Tandis que les partisans de la thérapie de choc prônent l’idée d’une nécessaire transformation rapide des structures économiques des systèmes centralement planifiés, les « gradualistes » défendent l’hypothèse du temps long. Pour les premiers, il faut stabiliser rapidement, libéraliser aussitôt et privatiser sans attendre. Pour les seconds, il est important de procéder graduellement en mesurant pour chaque étape les coûts sociaux et les risques politiques.
Pour les partisans du démantèlement radical et immédiat des systèmes centralement planifiés, la thérapie de choc est une nécessité stratégique en raison de nombreux avantages qu’elle recèle. Elle permet l’irréversibilité du processus de transition, l’adaptation rapide et simultanée des agents économiques aux nouvelles règles de jeu et enfin une réduction des coûts de la transition.

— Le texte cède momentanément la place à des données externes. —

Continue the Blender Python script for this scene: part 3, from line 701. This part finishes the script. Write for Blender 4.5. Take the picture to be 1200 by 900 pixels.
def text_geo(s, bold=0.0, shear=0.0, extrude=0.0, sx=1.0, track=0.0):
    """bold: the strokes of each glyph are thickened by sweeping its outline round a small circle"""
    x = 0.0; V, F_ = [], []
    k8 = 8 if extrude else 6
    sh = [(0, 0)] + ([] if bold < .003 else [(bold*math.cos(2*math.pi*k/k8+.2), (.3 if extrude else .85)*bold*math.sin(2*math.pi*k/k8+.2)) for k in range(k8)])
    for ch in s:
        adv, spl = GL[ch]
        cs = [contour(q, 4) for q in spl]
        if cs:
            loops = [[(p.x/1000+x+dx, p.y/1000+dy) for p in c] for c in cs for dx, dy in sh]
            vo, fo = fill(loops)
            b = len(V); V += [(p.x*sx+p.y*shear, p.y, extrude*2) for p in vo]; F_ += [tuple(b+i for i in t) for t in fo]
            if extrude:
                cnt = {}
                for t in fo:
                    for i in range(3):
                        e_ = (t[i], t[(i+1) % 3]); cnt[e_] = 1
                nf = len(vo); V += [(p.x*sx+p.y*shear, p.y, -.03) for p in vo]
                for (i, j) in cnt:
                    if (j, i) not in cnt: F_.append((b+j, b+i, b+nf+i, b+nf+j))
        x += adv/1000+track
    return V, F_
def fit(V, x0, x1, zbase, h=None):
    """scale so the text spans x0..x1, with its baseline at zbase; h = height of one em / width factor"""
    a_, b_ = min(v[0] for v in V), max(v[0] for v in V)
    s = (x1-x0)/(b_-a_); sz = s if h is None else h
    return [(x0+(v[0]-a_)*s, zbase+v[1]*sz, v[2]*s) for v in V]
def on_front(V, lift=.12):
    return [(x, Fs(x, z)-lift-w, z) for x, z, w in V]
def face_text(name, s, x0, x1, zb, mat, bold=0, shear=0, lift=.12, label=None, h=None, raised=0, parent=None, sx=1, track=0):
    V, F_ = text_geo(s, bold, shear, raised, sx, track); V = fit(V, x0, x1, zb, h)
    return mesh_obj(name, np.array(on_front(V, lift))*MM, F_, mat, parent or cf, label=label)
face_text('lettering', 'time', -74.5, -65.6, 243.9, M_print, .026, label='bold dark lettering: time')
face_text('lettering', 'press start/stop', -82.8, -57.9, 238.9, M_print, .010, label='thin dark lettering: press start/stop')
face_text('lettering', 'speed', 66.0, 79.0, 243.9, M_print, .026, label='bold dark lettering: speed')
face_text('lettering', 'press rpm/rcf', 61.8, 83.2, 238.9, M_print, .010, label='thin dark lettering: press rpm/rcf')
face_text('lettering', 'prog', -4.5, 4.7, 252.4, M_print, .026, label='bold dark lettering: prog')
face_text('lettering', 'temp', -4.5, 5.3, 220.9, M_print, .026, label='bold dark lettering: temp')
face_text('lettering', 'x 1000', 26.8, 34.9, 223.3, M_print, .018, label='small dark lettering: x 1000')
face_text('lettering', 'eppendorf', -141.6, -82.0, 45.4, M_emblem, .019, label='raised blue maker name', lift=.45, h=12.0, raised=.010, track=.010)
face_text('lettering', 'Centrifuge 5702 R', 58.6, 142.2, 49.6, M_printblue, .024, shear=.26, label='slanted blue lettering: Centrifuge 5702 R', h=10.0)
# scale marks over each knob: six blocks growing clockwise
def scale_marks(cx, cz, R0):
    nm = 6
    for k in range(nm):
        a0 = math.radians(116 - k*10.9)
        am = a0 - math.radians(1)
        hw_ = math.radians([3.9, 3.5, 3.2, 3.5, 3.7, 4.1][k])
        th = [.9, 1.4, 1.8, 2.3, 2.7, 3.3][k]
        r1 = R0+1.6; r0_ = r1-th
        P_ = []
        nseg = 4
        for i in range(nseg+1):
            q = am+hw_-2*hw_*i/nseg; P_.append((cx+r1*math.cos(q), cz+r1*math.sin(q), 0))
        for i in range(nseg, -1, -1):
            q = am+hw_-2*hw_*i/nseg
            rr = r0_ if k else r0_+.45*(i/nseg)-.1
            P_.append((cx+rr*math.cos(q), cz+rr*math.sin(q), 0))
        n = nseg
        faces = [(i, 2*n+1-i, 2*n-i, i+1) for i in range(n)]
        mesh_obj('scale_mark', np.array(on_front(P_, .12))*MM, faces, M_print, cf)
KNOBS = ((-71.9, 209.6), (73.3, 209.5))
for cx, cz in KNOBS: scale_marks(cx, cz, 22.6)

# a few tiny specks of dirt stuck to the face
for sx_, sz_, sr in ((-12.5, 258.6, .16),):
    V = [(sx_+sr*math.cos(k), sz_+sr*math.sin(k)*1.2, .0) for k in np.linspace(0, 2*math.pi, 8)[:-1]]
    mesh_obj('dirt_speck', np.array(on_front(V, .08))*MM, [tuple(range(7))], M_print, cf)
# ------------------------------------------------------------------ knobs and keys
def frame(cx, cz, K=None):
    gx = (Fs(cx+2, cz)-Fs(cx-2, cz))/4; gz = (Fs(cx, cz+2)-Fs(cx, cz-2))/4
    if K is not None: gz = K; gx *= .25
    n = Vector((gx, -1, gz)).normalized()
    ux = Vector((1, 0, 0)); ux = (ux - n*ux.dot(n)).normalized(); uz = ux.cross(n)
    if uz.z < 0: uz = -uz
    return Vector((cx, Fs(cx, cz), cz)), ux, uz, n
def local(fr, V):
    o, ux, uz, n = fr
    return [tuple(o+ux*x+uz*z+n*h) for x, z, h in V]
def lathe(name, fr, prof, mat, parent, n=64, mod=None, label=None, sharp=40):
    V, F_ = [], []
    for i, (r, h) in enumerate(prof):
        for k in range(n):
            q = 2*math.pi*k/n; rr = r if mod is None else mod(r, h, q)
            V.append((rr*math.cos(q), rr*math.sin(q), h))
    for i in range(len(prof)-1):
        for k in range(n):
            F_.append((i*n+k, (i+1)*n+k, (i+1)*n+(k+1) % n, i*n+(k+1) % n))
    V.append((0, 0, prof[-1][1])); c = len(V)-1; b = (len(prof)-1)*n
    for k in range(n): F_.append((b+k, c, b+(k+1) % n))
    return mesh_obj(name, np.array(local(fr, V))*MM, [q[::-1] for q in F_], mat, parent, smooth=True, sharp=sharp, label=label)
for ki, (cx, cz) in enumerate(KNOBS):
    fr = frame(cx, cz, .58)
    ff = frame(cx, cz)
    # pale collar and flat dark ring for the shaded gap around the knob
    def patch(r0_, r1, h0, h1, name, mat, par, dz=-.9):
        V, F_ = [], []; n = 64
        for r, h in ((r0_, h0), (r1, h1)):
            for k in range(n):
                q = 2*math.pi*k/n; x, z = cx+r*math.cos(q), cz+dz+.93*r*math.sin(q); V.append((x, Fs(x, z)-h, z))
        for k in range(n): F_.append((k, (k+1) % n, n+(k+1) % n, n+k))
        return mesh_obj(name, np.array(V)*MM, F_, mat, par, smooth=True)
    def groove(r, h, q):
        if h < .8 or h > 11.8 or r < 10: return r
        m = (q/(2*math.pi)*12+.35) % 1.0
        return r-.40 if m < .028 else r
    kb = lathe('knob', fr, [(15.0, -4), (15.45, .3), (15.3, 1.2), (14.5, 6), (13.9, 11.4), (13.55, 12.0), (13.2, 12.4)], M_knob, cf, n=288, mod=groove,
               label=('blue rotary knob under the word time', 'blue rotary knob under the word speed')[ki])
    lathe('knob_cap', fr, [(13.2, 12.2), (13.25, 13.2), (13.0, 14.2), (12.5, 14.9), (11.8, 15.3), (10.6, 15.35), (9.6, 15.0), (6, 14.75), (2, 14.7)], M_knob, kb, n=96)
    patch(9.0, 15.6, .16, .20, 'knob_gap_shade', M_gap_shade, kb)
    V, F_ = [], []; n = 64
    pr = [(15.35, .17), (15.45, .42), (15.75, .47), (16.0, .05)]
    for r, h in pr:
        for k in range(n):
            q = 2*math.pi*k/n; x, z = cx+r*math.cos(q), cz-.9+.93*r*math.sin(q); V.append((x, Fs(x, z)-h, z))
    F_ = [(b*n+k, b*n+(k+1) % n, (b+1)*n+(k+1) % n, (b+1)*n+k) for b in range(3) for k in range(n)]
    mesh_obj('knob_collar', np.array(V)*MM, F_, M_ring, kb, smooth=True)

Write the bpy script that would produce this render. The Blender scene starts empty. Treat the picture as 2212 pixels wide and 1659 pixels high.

En ce qui concerne l’irréversibilité du processus de changement, les partisans de la thérapie de choc avancent qu’il est nécessaire d’avoir conscience du fait que, malgré leur défaite « historique », les promoteurs de la planification centralisée et leurs clientèles gardent un potentiel important de résurgence. Une transition, forcément impopulaire en raison de ses coûts sociaux quand elle se prolonge dans le temps, pourrait offrir l’occasion aux partis populistes de mobiliser la population pour bloquer les réformes. Afin éviter ce risque, la thérapie de choc se propose de pousser le plus vite et au maximum possible les frontières de la réforme pour atteindre le seuil critique qui empêcherait tout retour en arrière.
En outre, les concepteurs du « modèle hard de transition » arguent que plus la transition est rapide plus les agents adoptent et s’adaptent aux nouvelles règles de jeu. Une libéralisation simultanée des prix et des transactions internes et externes, accompagnées d’un démantèlement du secteur public par les privatisations, feraient émerger rapidement une nouvelle couche d’entrepreneurs qui sera la force sociale garante de l’avenir de la transition.
Par ailleurs, les partisans du changement rapide soutiennent qu’il est plus judicieux de subir un fort coût en peu de temps dans le sillage des transformations qu’implique la transition, qu’un coût modéré mais long.
Inversement, pour les gradualistes, le changement brutal est porteur de plusieurs périls. En sous-estimant l’héritage du passé dans la détermination du comportement des agents économiques, le radicalisme que prône la thérapie de choc risque de compromettre la transition et, par conséquent, cette dernière devient plus risquée politiquement et plus coûteuse socialement.
Les partisans du gradualisme accusent leurs adversaires de procéder avec le même volontarisme dont les communistes ont usé lors de l’instauration du socialisme. Pour eux, la prise en considération du facteur temps est primordiale dans les périodes de transition. C’est la raison pour laquelle ils proposent un démantèlement progressif du système de planification centralisée, et l’instauration progressive des institutions devant assurer le fonctionnement du système d’économie de marché. Ils n’hésitent pas à affirmer que les réformes structurelles, telles que les privatisations, sont par nature des processus lents et que, par conséquent, il faut les mener par étapes. Pour certains gradualistes, même la libéralisation des prix et du commerce extérieur devraient s’échelonner dans le temps312. En résumé, les gradualistes s’éloignent du modèle standard de transition et proposent des réformes graduelles dont la temporalité est déterminée au cas par cas.
W. Andreff, L’Economie de la transition .Op.cit. p51.